Lake Sevan is located in the region of Gegharkunik. It is one of the highest sweet-water lakes in the world with 19,000 meters high from the sea-level. The lake occupies an area that makes 5% of the whole of the territory of Armenia. Hrazdan is the only river flowing out from Lake Sevan, with overall 90% of Sevan waters remaining in the basin. It has significant economic, cultural, and recreational value. Its only island (now a peninsula) is home to a medieval monastery.

Sevan waters were exploited to irrigate the Ararat plain which is the main supplier of fruit and vegetables in Armenia. Another way Sevan Lake was exploited was the construction of hydroelectric power generation since the 1930s. As a result, the level fell to 40 % which is 20 meters lower than the initial level. Later two underground tunnels were built to divert waters from highland rivers, which helped its level to rise. 

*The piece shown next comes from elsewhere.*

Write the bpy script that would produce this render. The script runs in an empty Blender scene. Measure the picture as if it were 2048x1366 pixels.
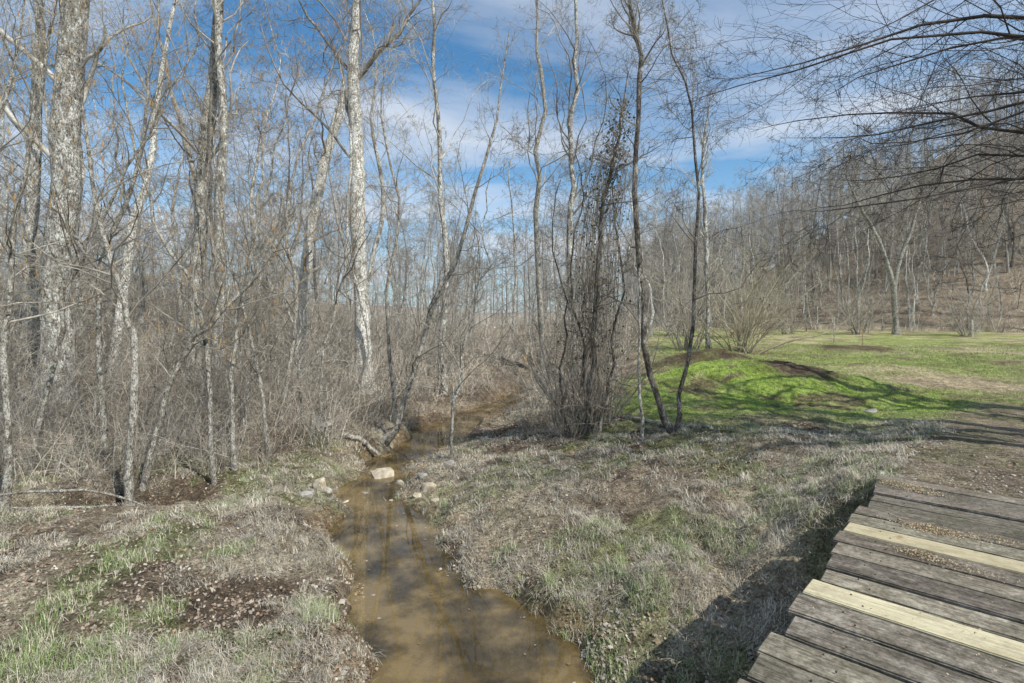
import bpy, bmesh, math
import numpy as np
from mathutils import Vector, Matrix
rng=np.random.default_rng(7)
scene=bpy.context.scene
COL=scene.collection
EYE=1.6; WATER=-1.7

# ------------------------------------------------------------------ helpers
def S(u,v,d):
    """surveyed bearing / elevation at distance d -> world metres"""
    return np.array([(u-1024)/1024*d, d, EYE-(v-640)/1024*d])
def ss(a,b,x):
    t=np.clip((x-a)/(b-a),0,1); return t*t*(3-2*t)
def vnoise(x,y,seed=0):
    xi=np.floor(x).astype(np.int64); yi=np.floor(y).astype(np.int64)
    fx=x-xi; fy=y-yi; fx=fx*fx*(3-2*fx); fy=fy*fy*(3-2*fy)
    def h(a,b):
        n=(a*374761393+b*668265263+seed*982451653)&0xffffffff
        n=((n^(n>>13))*1274126177)&0xffffffff
        n=(n^(n>>16))&0xffff
        return n/65535.0
    a=h(xi,yi);b=h(xi+1,yi);c=h(xi,yi+1);d=h(xi+1,yi+1)
    return (a*(1-fx)+b*fx)*(1-fy)+(c*(1-fx)+d*fx)*fy
def fbm(x,y,sc,seed=0,o=4):
    r=0;a=1;t=0
    for i in range(o):
        r=r+a*vnoise(x*sc+17.3*i+100,y*sc-9.1*i+100,seed+i); t+=a; a*=.5; sc*=2.03
    return r/t
def mesh_np(name,V,F,mat,smooth=True,col=None,attr='tint'):
    V=np.asarray(V,dtype=np.float32); F=np.asarray(F,dtype=np.int32)
    me=bpy.data.meshes.new(name); k=F.shape[1]
    me.vertices.add(len(V)); me.vertices.foreach_set('co',V.ravel())
    me.loops.add(F.size); me.loops.foreach_set('vertex_index',F.ravel())
    me.polygons.add(len(F))
    me.polygons.foreach_set('loop_start',np.arange(0,F.size,k,dtype=np.int32))
    me.polygons.foreach_set('loop_total',np.full(len(F),k,dtype=np.int32))
    me.polygons.foreach_set('use_smooth',np.full(len(F),smooth,dtype=bool))
    me.materials.append(mat)
    me.update(calc_edges=True)
    if col is not None:
        a=me.color_attributes.new(attr,'FLOAT_COLOR','POINT')
        c=np.ones((len(V),4),dtype=np.float32); c[:,:3]=col
        a.data.foreach_set('color',c.ravel())
    return me
def obj(name,data=None,parent=None,label=None,cat=None,kind=None,group=None,loc=None):
    o=bpy.data.objects.new(name,data); COL.objects.link(o)
    if parent: o.parent=parent
    if label: o["label"]=label
    if cat: o["category"]=cat
    if kind: o["kind"]=kind
    if group: o["group"]=group
    if loc is not None: o.location=loc
    return o

# ------------------------------------------------------------------ materials
def newmat(name):
    m=bpy.data.materials.new(name); m.use_nodes=True
    nt=m.node_tree; b=nt.nodes['Principled BSDF']; b.inputs['Specular IOR Level'].default_value=0.2
    return m,nt,b
def N(nt,t,**k):
    n=nt.nodes.new(t)
    for a,b in k.items(): setattr(n,a,b)
    return n
def noise(nt,vec,scale,detail=5,rough=.6,dist=0):
    n=N(nt,'ShaderNodeTexNoise'); n.inputs['Scale'].default_value=scale; n.inputs['Detail'].default_value=detail
    n.inputs['Roughness'].default_value=rough; n.inputs['Distortion'].default_value=dist
    nt.links.new(vec,n.inputs['Vector']); return n.outputs['Fac']
def ramp(nt,fac,stops):
    r=N(nt,'ShaderNodeValToRGB'); cr=r.color_ramp
    while len(cr.elements)<len(stops): cr.elements.new(.5)
    for e,(p,c) in zip(cr.elements,stops): e.position=p; e.color=(*c,1) if len(c)==3 else c
    nt.links.new(fac,r.inputs['Fac']); return r.outputs['Color']
def mixc(nt,fac,a,b,bt='MIX'):
    m=N(nt,'ShaderNodeMix',data_type='RGBA',blend_type=bt)
    for s,v in ((m.inputs['Factor'],fac),(m.inputs['A'],a),(m.inputs['B'],b)):
        if hasattr(v,'is_output'): nt.links.new(v,s)
        elif isinstance(v,(int,float)): s.default_value=v
        else: s.default_value=(*v,1)
    return m.outputs['Result']
def bump(nt,b,h,strength,dist):
    n=N(nt,'ShaderNodeBump'); n.inputs['Strength'].default_value=strength; n.inputs['Distance'].default_value=dist
    nt.links.new(h,n.inputs['Height']); nt.links.new(n.outputs['Normal'],b.inputs['Normal']); return n
def bark(name,dark,mid,light,sc=6,thr=.5,bs=.6):
    m,nt,b=newmat(name); tc=N(nt,'ShaderNodeTexCoord'); mp=N(nt,'ShaderNodeMapping')
    mp.inputs['Scale'].default_value=(1,1,.45); nt.links.new(tc.outputs['Object'],mp.inputs['Vector'])
    v=mp.outputs['Vector']
    a=noise(nt,v,sc,8,.7); f=noise(nt,v,sc*5,6,.7,.5)
    c=ramp(nt,a,[(thr-.13,dark),(thr,mid),(thr+.1,light)])
    c2=ramp(nt,f,[(.40,(.20,.18,.16)),(.56,(1.18,1.18,1.15))])  # bark gaps darkened in the colour, painting in shade for sunny contrast
    nt.links.new(mixc(nt,1.0,c,c2,'MULTIPLY'),b.inputs['Base Color']); b.inputs['Roughness'].default_value=.9
    bump(nt,b,f,bs,.06); return m
M_bark=bark('bark_lichen',(.13,.112,.092),(.36,.335,.295),(.72,.70,.64),6,.47,1)
M_white=bark('bark_pale',(.18,.158,.13),(.58,.55,.49),(.84,.81,.75),6,.43,.9)
M_dark=bark('bark_dark',(.075,.063,.052),(.21,.182,.152),(.45,.42,.37),9,.52)
M_sap=bark('bark_sapling',(.13,.112,.09),(.31,.28,.235),(.57,.54,.48),14,.47)
def plain(name,c,c2,sc=3,rough=.9,rnd=False,attr=False):
    m,nt,b=newmat(name); tc=N(nt,'ShaderNodeTexCoord')
    k=ramp(nt,noise(nt,tc.outputs['Object'],sc,4),[(.38,c),(.62,c2)])
    if rnd:
        oi=N(nt,'ShaderNodeObjectInfo'); k=mixc(nt,1,k,ramp(nt,oi.outputs['Random'],[(0,(.6,.57,.54)),(1,(1.25,1.25,1.22))]),'MULTIPLY')
    if attr:
        at=N(nt,'ShaderNodeAttribute',attribute_name='tint'); k=mixc(nt,1,k,at.outputs['Color'],'MULTIPLY')
    nt.links.new(k,b.inputs['Base Color']); b.inputs['Roughness'].default_value=rough; return m
M_twig=plain('twig_grey',(.20,.178,.152),(.53,.495,.44),1.8,rnd=True)
M_twigd=plain('twig_dark',(.035,.028,.024),(.10,.083,.068),2)
M_vine=plain('vine_stems',(.13,.105,.08),(.36,.31,.25),4)
M_twigs=plain('twig_sapling',(.16,.138,.112),(.42,.385,.325),3,rnd=True)
M_far=plain('far_wood',(.27,.25,.225),(.50,.47,.43),.3,attr=True)  # paler grey carries the haze of distance in the colour
M_farh=plain('hill_wood',(.25,.228,.20),(.47,.44,.395),.3,attr=True)
M_brush=plain('brush_stems',(.33,.285,.225),(.60,.54,.45),.6,attr=True)
M_bushy=plain('bush_yellow',(.28,.24,.16),(.48,.42,.31),1)
M_stick=plain('bush_tan',(.25,.215,.17),(.50,.45,.38),2)
M_catkin=plain('catkin',(.34,.20,.07),(.50,.33,.14),9)
M_ivy=plain('ivy',(.045,.055,.022),(.13,.14,.06),9,.6)
def tinted(name,rough=.85,trans=0):
    m,nt,b=newmat(name); a=N(nt,'ShaderNodeAttribute',attribute_name='tint'); nt.links.new(a.outputs['Color'],b.inputs['Base Color'])
    b.inputs['Roughness'].default_value=rough; return m
M_tint=tinted('tinted_leaf'); M_grass=tinted('grass_blade',.6)

M_ground,nt,b=newmat('ground_mix')
tc=N(nt,'ShaderNodeTexCoord'); P=tc.outputs['Object']
at=N(nt,'ShaderNodeAttribute',attribute_name='tint')
n1=noise(nt,P,45,9,.78); n2=noise(nt,P,9,6,.7); n3=noise(nt,P,1.3,6,.7)
c=mixc(nt,1,at.outputs['Color'],ramp(nt,n1,[(.36,(.22,.20,.18)),(.5,(1.0,.98,.95)),(.62,(2.1,2.05,1.95))]),'MULTIPLY')
c=mixc(nt,1,c,ramp(nt,n2,[(.34,(.48,.46,.44)),(.60,(1.42,1.42,1.38))]),'MULTIPLY')
c=mixc(nt,1,c,ramp(nt,n3,[(.32,(.62,.60,.58)),(.62,(1.28,1.28,1.25))]),'MULTIPLY')
nt.links.new(c,b.inputs['Base Color']); b.inputs['Roughness'].default_value=.95
mm=N(nt,'ShaderNodeMath',operation='ADD'); nt.links.new(n1,mm.inputs[0]); nt.links.new(n2,mm.inputs[1])
bump(nt,b,mm.outputs[0],1,.08)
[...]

Nowadays the lake Sevan makes 5% of Armenia’s surface. On a clear and sunny day, the water is often a deep turquoise color. Maxim Gorky once said about the waters that they were like a piece of the sky that had descended to the earth among the mountains. The shores are white sand and most beaches are uncrowded. The monastery peninsula (called the island in Armenian) is the most popular spot and is the closest place to visit as well. The water is about 18-22 Celsius in the summer, a very refreshing swim after a hot week in Yerevan. It is a freshwater lake, so you do not have any salt residue after swimming. There are fish in the lake, however, there has been a ban on commercial fishing (without authorization) in recent years. For this reason, it is not uncommon to see men standing along the main road signaling cars by hand the supposed length of the fish they sell. To put these fish on display would mean calling the attention of unwanted authorities.

On the peninsula, there is the monastery of Sevanavank, consisting of two rather rough churches. It is worthwhile to climb up the many stairs for the view and the green khachkars. They were carved from a plentiful local green stone and stood out from the others which are all made of tuffa.